===== Data extract

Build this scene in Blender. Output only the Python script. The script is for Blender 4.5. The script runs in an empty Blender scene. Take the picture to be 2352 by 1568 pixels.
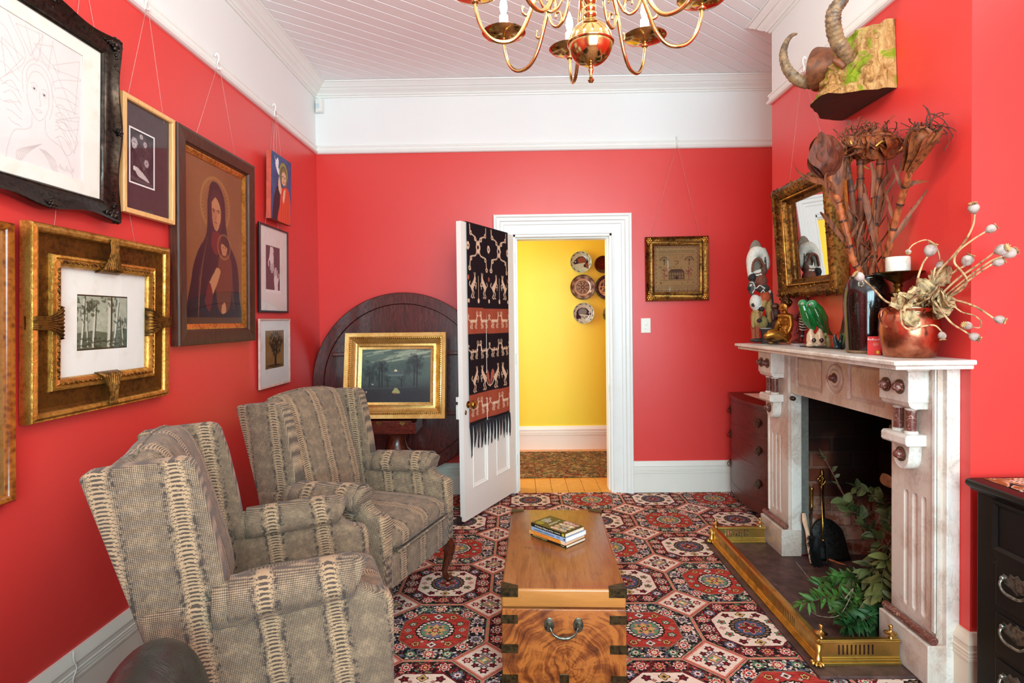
import bpy, bmesh, math, random
import numpy as np
from math import sin, cos, pi, sqrt, atan2, radians
from mathutils import Vector, Matrix, Euler
random.seed(7)
RNG = np.random.default_rng(11)
SC = bpy.context.scene
COL = SC.collection
# ------------------------------------------------------------------ camera
CAM_R = Vector((0.99986, 0.01024, -0.01307)); CAM_F = Vector((-0.01052, 0.99972, -0.02104)); CAM_U = Vector((0.01285, 0.02118, 0.99969))
CAM_O = Vector((0, 0, 1.3835)); FPX = 1313.87; PPX, PPY = 1176.0, 760.5
cam = bpy.data.cameras.new('camera'); cam.sensor_width = 36; cam.lens = 36 * FPX / 2352
cam.shift_y = -(784 - PPY) / 2352
cam.clip_start = .02
camo = bpy.data.objects.new('camera', cam); COL.objects.link(camo)
M3 = Matrix((CAM_R, CAM_U, -CAM_F)).transposed()
camo.matrix_world = Matrix.Translation(CAM_O) @ M3.to_4x4()
SC.camera = camo
def pt(px, py, Y):                      # world point that lies at depth Y on the sight line of a photograph pixel
    d = CAM_F + CAM_R * ((px - PPX) / FPX) - CAM_U * ((py - PPY) / FPX)
    return CAM_O + d * (Y / d.y)
def ptX(px, py, X):
    d = CAM_F + CAM_R * ((px - PPX) / FPX) - CAM_U * ((py - PPY) / FPX)
    return CAM_O + d * (X / d.x)
# ------------------------------------------------------------------ world, daylight, exposure
SC.view_settings.view_transform = 'Standard'; SC.view_settings.look = 'None'
SC.view_settings.gamma = 1; SC.view_settings.use_curve_mapping = False
SC.view_settings.exposure = 0.0
SC.cycles.use_denoising = True
SC.cycles.max_bounces = 10; SC.cycles.diffuse_bounces = 6; SC.cycles.glossy_bounces = 5
SC.cycles.transparent_max_bounces = 12; SC.cycles.sample_clamp_indirect = 6
SC.cycles.caustics_reflective = False; SC.cycles.caustics_refractive = False
wd = bpy.data.worlds.new('daylight'); SC.world = wd; wd.use_nodes = True
wd.node_tree.nodes['Background'].inputs[0].default_value = (.75, .87, 1, 1)
wd.node_tree.nodes['Background'].inputs[1].default_value = 1.0
def area(name, loc, rot, sx, sy, power, col):
    l = bpy.data.lights.new(name, 'AREA'); l.shape = 'RECTANGLE'; l.size = sx; l.size_y = sy; l.energy = power; l.color = col
    o = bpy.data.objects.new(name, l); COL.objects.link(o); o.location = loc; o.rotation_euler = rot
    return o
# daylight through the tall bay window behind the camera, and through the fanlight of the hall
area('window_daylight', (0.72, -1.42, 1.78), (radians(90), 0, 0), 2.6, 2.3, 295, (.63, .97, 1.06))
area('hall_daylight', (-1.40, 5.35, 1.9), (radians(90), 0, radians(-90)), 1.3, 1.95, 52, (.84, .99, 1))
# ------------------------------------------------------------------ helpers
def lin(c):
    c = c / 255.0
    return c / 12.92 if c <= .04045 else ((c + .055) / 1.055) ** 2.4
def C(r, g, b): return (lin(r), lin(g), lin(b), 1)
def tag(o, label=None, cat=None, group=None, kind=None):
    if label: o['label'] = label
    if cat: o['category'] = cat
    if group: o['group'] = group
    if kind: o['kind'] = kind
    return o
def thing(name, label, cat, loc=(0, 0, 0), rz=0, group=None, rx=0):
    o = bpy.data.objects.new(name, None); COL.objects.link(o); o.empty_display_size = .05
    o.location = loc; o.rotation_euler = (rx, 0, rz)
    return tag(o, label, cat, group)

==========

● **Given exercise**: Print the complete listing exactly as it stands, without its pictures.

● **Correct response**:
Build this scene in Blender. Output only the Python script. The script is for Blender 4.5. The script runs in an empty Blender scene. Take the picture to be 2352 by 1568 pixels.
import bpy, bmesh, math, random
import numpy as np
from math import sin, cos, pi, sqrt, atan2, radians
from mathutils import Vector, Matrix, Euler
random.seed(7)
RNG = np.random.default_rng(11)
SC = bpy.context.scene
COL = SC.collection
# ------------------------------------------------------------------ camera
CAM_R = Vector((0.99986, 0.01024, -0.01307)); CAM_F = Vector((-0.01052, 0.99972, -0.02104)); CAM_U = Vector((0.01285, 0.02118, 0.99969))
CAM_O = Vector((0, 0, 1.3835)); FPX = 1313.87; PPX, PPY = 1176.0, 760.5
cam = bpy.data.cameras.new('camera'); cam.sensor_width = 36; cam.lens = 36 * FPX / 2352
cam.shift_y = -(784 - PPY) / 2352
cam.clip_start = .02
camo = bpy.data.objects.new('camera', cam); COL.objects.link(camo)
M3 = Matrix((CAM_R, CAM_U, -CAM_F)).transposed()
camo.matrix_world = Matrix.Translation(CAM_O) @ M3.to_4x4()
SC.camera = camo
def pt(px, py, Y):                      # world point that lies at depth Y on the sight line of a photograph pixel
    d = CAM_F + CAM_R * ((px - PPX) / FPX) - CAM_U * ((py - PPY) / FPX)
    return CAM_O + d * (Y / d.y)
def ptX(px, py, X):
    d = CAM_F + CAM_R * ((px - PPX) / FPX) - CAM_U * ((py - PPY) / FPX)
    return CAM_O + d * (X / d.x)
# ------------------------------------------------------------------ world, daylight, exposure
SC.view_settings.view_transform = 'Standard'; SC.view_settings.look = 'None'
SC.view_settings.gamma = 1; SC.view_settings.use_curve_mapping = False
SC.view_settings.exposure = 0.0
SC.cycles.use_denoising = True
SC.cycles.max_bounces = 10; SC.cycles.diffuse_bounces = 6; SC.cycles.glossy_bounces = 5
SC.cycles.transparent_max_bounces = 12; SC.cycles.sample_clamp_indirect = 6
SC.cycles.caustics_reflective = False; SC.cycles.caustics_refractive = False
wd = bpy.data.worlds.new('daylight'); SC.world = wd; wd.use_nodes = True
wd.node_tree.nodes['Background'].inputs[0].default_value = (.75, .87, 1, 1)
wd.node_tree.nodes['Background'].inputs[1].default_value = 1.0
def area(name, loc, rot, sx, sy, power, col):
    l = bpy.data.lights.new(name, 'AREA'); l.shape = 'RECTANGLE'; l.size = sx; l.size_y = sy; l.energy = power; l.color = col
    o = bpy.data.objects.new(name, l); COL.objects.link(o); o.location = loc; o.rotation_euler = rot
    return o
# daylight through the tall bay window behind the camera, and through the fanlight of the hall
area('window_daylight', (0.72, -1.42, 1.78), (radians(90), 0, 0), 2.6, 2.3, 295, (.63, .97, 1.06))
area('hall_daylight', (-1.40, 5.35, 1.9), (radians(90), 0, radians(-90)), 1.3, 1.95, 52, (.84, .99, 1))
# ------------------------------------------------------------------ helpers
def lin(c):
    c = c / 255.0
    return c / 12.92 if c <= .04045 else ((c + .055) / 1.055) ** 2.4
def C(r, g, b): return (lin(r), lin(g), lin(b), 1)
def tag(o, label=None, cat=None, group=None, kind=None):
    if label: o['label'] = label
    if cat: o['category'] = cat
    if group: o['group'] = group
    if kind: o['kind'] = kind
    return o
def thing(name, label, cat, loc=(0, 0, 0), rz=0, group=None, rx=0):
    o = bpy.data.objects.new(name, None); COL.objects.link(o); o.empty_display_size = .05
    o.location = loc; o.rotation_euler = (rx, 0, rz)
    return tag(o, label, cat, group)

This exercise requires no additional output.